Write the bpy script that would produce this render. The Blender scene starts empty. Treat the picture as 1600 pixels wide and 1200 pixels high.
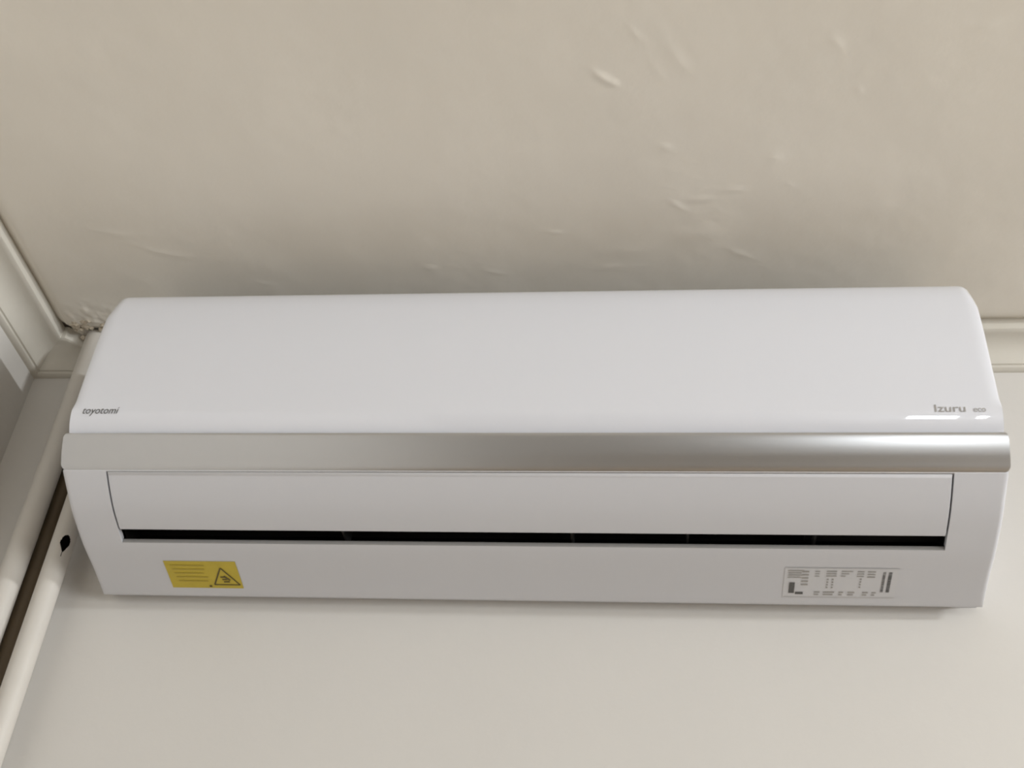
import bpy, bmesh, math, random
from mathutils import Matrix, Vector, noise
C = bpy.context.scene.collection
S = bpy.context.scene
random.seed(4)
ZO = 1.55                       # height of the camera above the floor
CEIL = ZO + 1.0475              # ceiling height

# ------------------------------------------------------------ camera, light, exposure
cam = bpy.data.objects.new('camera', bpy.data.cameras.new('camera'))
C.objects.link(cam)
cam.data.sensor_width = 36.0
cam.data.lens = 42.75
cam.data.clip_start = 0.02
R = ((0.9938, 0.0053, 0.1111), (0.0903, -0.6214, -0.7783), (0.0649, 0.7835, -0.6180))
right = Vector((R[0][0], R[1][0], R[2][0])).normalized()
back = Vector((R[0][2], R[1][2], R[2][2]))
back = (back - right * back.dot(right)).normalized()
up = back.cross(right)
m = Matrix((right, up, back)).transposed().to_4x4()
m.translation = (0.1393, -1.2498, ZO)
cam.matrix_world = m
S.camera = cam
cam.data.dof.use_dof = True
cam.data.dof.focus_distance = 2.5
cam.data.dof.aperture_fstop = 19
S.view_settings.view_transform = 'Standard'
S.view_settings.look = 'None'
S.view_settings.gamma = 1.0
S.view_settings.use_curve_mapping = False
S.view_settings.exposure = 0.14

w = bpy.data.worlds.new('world'); S.world = w; w.use_nodes = True
w.node_tree.nodes['Background'].inputs[0].default_value = (0.95, 0.97, 1.0, 1)
w.node_tree.nodes['Background'].inputs[1].default_value = 0.45

def area(name, loc, target, sx, sy, power, col):
    l = bpy.data.lights.new(name, 'AREA'); l.shape = 'RECTANGLE'
    l.size = sx; l.size_y = sy; l.energy = power; l.color = col
    o = bpy.data.objects.new(name, l); C.objects.link(o)
    o.location = loc
    o.rotation_euler = (Vector(target) - Vector(loc)).to_track_quat('-Z', 'Y').to_euler()
    return o
# tube lamp high on the right wall, daylight window in the wall behind the camera
area('wall_lamp', (3.55, -1.62, ZO + 1.01), (-3, -1.0, ZO + 0.7), 0.40, 0.045, 52, (0.95, 0.98, 1.0))
area('window_daylight', (1.165, -3.46, 1.95), (1.165, 3, 1.95), 0.18, 0.55, 6.0, (0.90, 0.96, 1.0))
area('spot_lamp', (1.335, -3.44, 1.95), (0.5, 0, 2.33), 0.036, 0.45, 1.6, (1.0, 1.0, 1.0))
area('added_side_fill', (3.56, -2.55, 1.45), (-3, -2.55, 1.45), 1.3, 1.2, 84, (0.95, 0.98, 1.0))  # added fill light from the unseen right side, no known window

# ------------------------------------------------------------ helpers
def mat(name, col, rough=0.5, metal=0.0, coat=0.0, bump=0.0, bscale=60.0, var=0.0, vscale=4.0, ior=None):
    mt = bpy.data.materials.new(name); mt.use_nodes = True
    nt = mt.node_tree; b = nt.nodes['Principled BSDF']
    b.inputs['Base Color'].default_value = (*col, 1)
    b.inputs['Roughness'].default_value = rough
    b.inputs['Metallic'].default_value = metal
    b.inputs['Coat Weight'].default_value = coat
    b.inputs['Coat Roughness'].default_value = 0.02
    if ior: b.inputs['IOR'].default_value = ior
    tc = nt.nodes.new('ShaderNodeTexCoord')
    if var:
        n = nt.nodes.new('ShaderNodeTexNoise'); n.inputs['Scale'].default_value = vscale
        n.inputs['Detail'].default_value = 5
        r = nt.nodes.new('ShaderNodeMapRange')
        r.inputs['From Min'].default_value = 0.3; r.inputs['From Max'].default_value = 0.7
        r.inputs['To Min'].default_value = 1 - var; r.inputs['To Max'].default_value = 1 + var
        v = nt.nodes.new('ShaderNodeVectorMath'); v.operation = 'SCALE'
        v.inputs[0].default_value = col
        nt.links.new(tc.outputs['Object'], n.inputs['Vector'])
        nt.links.new(n.outputs['Fac'], r.inputs['Value'])
        nt.links.new(r.outputs['Result'], v.inputs['Scale'])
        nt.links.new(v.outputs['Vector'], b.inputs['Base Color'])
    if bump:
        n = nt.nodes.new('ShaderNodeTexNoise'); n.inputs['Scale'].default_value = bscale
        n.inputs['Detail'].default_value = 4
        bp = nt.nodes.new('ShaderNodeBump'); bp.inputs['Strength'].default_value = bump
        bp.inputs['Distance'].default_value = 0.002
        nt.links.new(tc.outputs['Object'], n.inputs['Vector'])
        nt.links.new(n.outputs['Fac'], bp.inputs['Height'])
        nt.links.new(bp.outputs['Normal'], b.inputs['Normal'])
    return mt

M_ceil = mat('ceiling_paint', (0.795, 0.752, 0.675), 0.75, bump=0.25, bscale=45, var=0.02, vscale=6)
M_wall = mat('wall_paint', (0.63, 0.608, 0.575), 0.7, bump=0.15, bscale=60, var=0.012, vscale=5)
M_dim = mat('taupe_wall_paint', (0.22, 0.195, 0.165), 0.7, var=0.012, vscale=5)
M_trim = mat('cornice_paint', (0.61, 0.58, 0.515), 0.55, bump=0.15, bscale=80, var=0.02, vscale=12)
M_floor = mat('floor_tiles', (0.25, 0.185, 0.12), 0.5, var=0.04)
M_pipe = mat('cream_pvc', (0.585, 0.555, 0.51), 0.45, var=0.02, vscale=20)
M_gap_shade = mat('brown_gap_shade', (0.105, 0.075, 0.042), 0.6, var=0.08, vscale=30)  # brown that paints the shade between the pipes
M_white = mat('white_plastic', (0.60, 0.603, 0.632), 0.38, coat=0.0)
M_panel = mat('glossy_white_plastic', (0.70, 0.712, 0.762), 0.32, coat=1.0)
M_silver = mat('silver_paint', (0.53, 0.53, 0.535), 0.28, metal=0.9)
M_dark = mat('black_plastic', (0.012, 0.011, 0.010), 0.6)
M_lip = mat('shaded_lip_grey', (0.24, 0.235, 0.23), 0.5)  # shade on the outlet lip is put into this grey
M_dark.node_tree.nodes['Principled BSDF'].inputs['Specular IOR Level'].default_value = 0.05
M_vane = mat('dark_grey_plastic', (0.022, 0.021, 0.020), 0.6)
M_yellow = mat('yellow_sticker_paper', (0.52, 0.40, 0.035), 0.5, var=0.05, vscale=60)
M_print = mat('black_ink_on_yellow', (0.09, 0.065, 0.01), 0.5)
M_ochre = mat('faded_ink_on_yellow', (0.40, 0.30, 0.03), 0.5)
M_label = mat('clear_label_film', (0.61, 0.61, 0.63), 0.35)
M_grey = mat('grey_ink', (0.33, 0.315, 0.30), 0.5)
M_edge = mat('pale_grey_ink', (0.52, 0.51, 0.50), 0.5)
M_ink = mat('dark_grey_ink', (0.09, 0.088, 0.085), 0.5)
M_bolt = mat('dark_hole', (0.003, 0.0025, 0.002), 0.9)
M_bolt.node_tree.nodes['Principled BSDF'].inputs['Specular IOR Level'].default_value = 0.0
M_plaster = mat('broken_plaster', (0.58, 0.51, 0.41), 0.9, bump=0.6, bscale=200, var=0.15, vscale=90)

def obj(name, verts, faces, material, parent=None, smooth=True, kind=None, label=None):
    me = bpy.data.meshes.new(name)
    off = parent_origin(parent)
    me.from_pydata([(v[0] - off.x, v[1] - off.y, v[2] - off.z) for v in verts], [], faces)
    bm = bmesh.new(); bm.from_mesh(me)
    bmesh.ops.recalc_face_normals(bm, faces=bm.faces)
    bm.to_mesh(me); bm.free()
    me.materials.append(material)
    for p in me.polygons: p.use_smooth = smooth
    if smooth:
        me.set_sharp_from_angle(angle=math.radians(38))
    o = bpy.data.objects.new(name, me); C.objects.link(o)
    if parent: o.parent = parent
    if kind: o['kind'] = kind
    if label: o['label'] = label
    return o
def parent_origin(p):
    v = Vector((0, 0, 0))
    while p is not None:
        v += p.location; p = p.parent
    return v
def thing(name, label, cat, loc):
    o = bpy.data.objects.new(name, None); C.objects.link(o)
    o.location = loc; o['label'] = label; o['category'] = cat
    return o
def box(x0, x1, y0, y1, z0, z1):
    v = [(x, y, z) for x in (x0, x1) for y in (y0, y1) for z in (z0, z1)]
    f = [(0, 1, 3, 2), (4, 6, 7, 5), (0, 4, 5, 1), (2, 3, 7, 6), (0, 2, 6, 4), (1, 5, 7, 3)]
    return v, f
def merge(*vf):
    V, F = [], []
    for v, f in vf:
        n = len(V); V += list(v); F += [tuple(i + n for i in q) for q in f]
    return V, F
def smooth_curve(P, n=8):
    """Catmull-Rom through the points of an open profile."""
    P = [Vector(p) for p in P]; out = []
    for i in range(len(P) - 1):
        a = P[i - 1] if i else P[i] * 2 - P[i + 1]
        b, c = P[i], P[i + 1]
        d = P[i + 2] if i + 2 < len(P) else c * 2 - b
        # centripetal-ish: limit the tangents so uneven spacing does not overshoot
        L = (c - b).length
        t1 = (c - a).normalized() * L; t2 = (d - b).normalized() * L
        for k in range(n):
            t = k / n
            h1 = 2*t**3 - 3*t**2 + 1; h2 = t**3 - 2*t**2 + t; h3 = -2*t**3 + 3*t**2; h4 = t**3 - t**2
            out.append(b * h1 + t1 * h2 + c * h3 + t2 * h4)
    out.append(P[-1])
    return out
def normals(P, closed=False):
    out = []; n = len(P)
    for i in range(n):
        a = P[i - 1] if (i or closed) else P[i]
        b = P[(i + 1) % n] if (i < n - 1 or closed) else P[i]
        d = (b - a).normalized(); out.append(Vector((-d.y, d.x)))
    return out
def round_ends(xa, xb, r, k=5):
    """x stations with the inward offset that rounds both ends by radius r."""
    st = []
    for i in range(k + 1):
        a = math.pi / 2 * i / k
        st.append((xa + r * (1 - math.cos(a)), r * (1 - math.sin(a))))
    st.append((xa + r + .0015, 0.0))
    return st + [(xa + xb - x, o) for x, o in reversed(st)]
def loft_closed(P, stations, mask=None, caps=True, wt=lambda p: 1.0):
    """Sweep the closed (y, z) polygon along x; each station has an inward offset; mask(i, j) drops quads."""
    area2 = sum(P[i].x * P[(i + 1) % len(P)].y - P[(i + 1) % len(P)].x * P[i].y for i in range(len(P)))
    if area2 < 0: P = list(reversed(P))
    N = normals(P, True); n = len(P)
    V, F = [], []
    for x, o in stations:
        for p, q in zip(P, N):
            e = o * wt(p); V.append((x, p.x + q.x * e, p.y + q.y * e + ZO))
    for j in range(len(stations) - 1):
        for i in range(n):
            if mask and mask(P[i], P[(i + 1) % n], j): continue
            a = j * n + i; b = j * n + (i + 1) % n
            F.append((a, b, b + n, a + n))
    if caps:
        F.append(tuple(range(n))); k = (len(stations) - 1) * n
        F.append(tuple(range(k, k + n)))
    return V, F

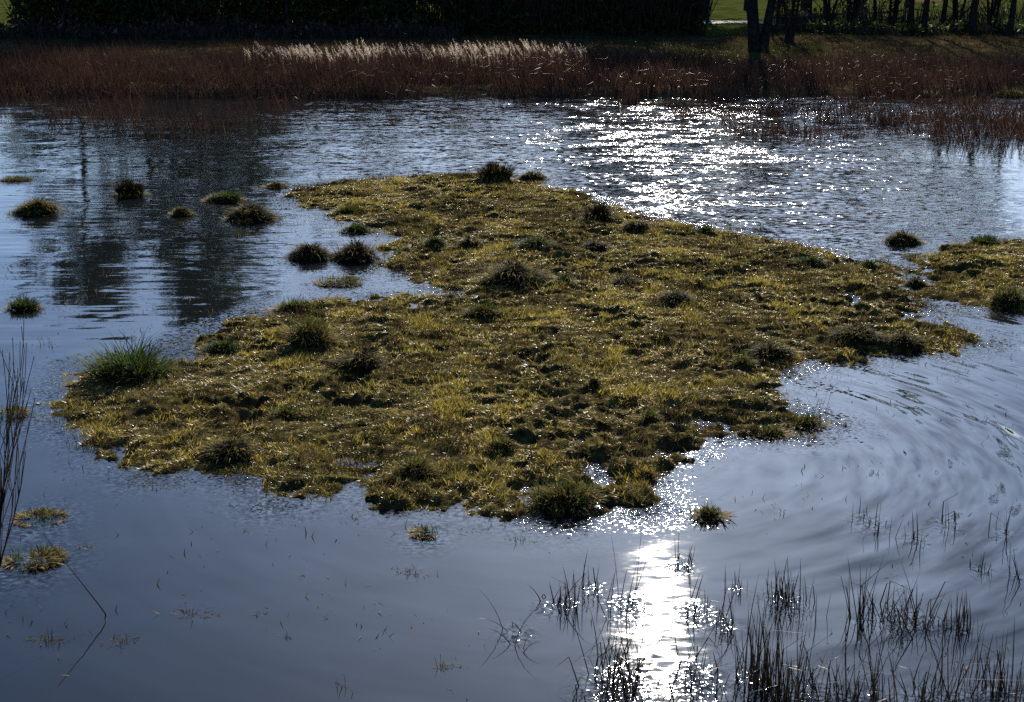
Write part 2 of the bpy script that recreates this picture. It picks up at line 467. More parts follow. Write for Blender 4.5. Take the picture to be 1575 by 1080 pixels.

• • •

▶ [TASK TO COMPLETE] From the first line above through the line containing "CEIL = ZO +", copy everything exactly, without the pictures.

▶ [RESPONSE TO THIS TASK]
Write the bpy script that would produce this render. The Blender scene starts empty. Treat the picture as 1600 pixels wide and 1200 pixels high.
import bpy, bmesh, math, random
from mathutils import Matrix, Vector, noise
C = bpy.context.scene.collection
S = bpy.context.scene
random.seed(4)
ZO = 1.55                       # height of the camera above the floor
CEIL = ZO + 1.0475              # ceiling height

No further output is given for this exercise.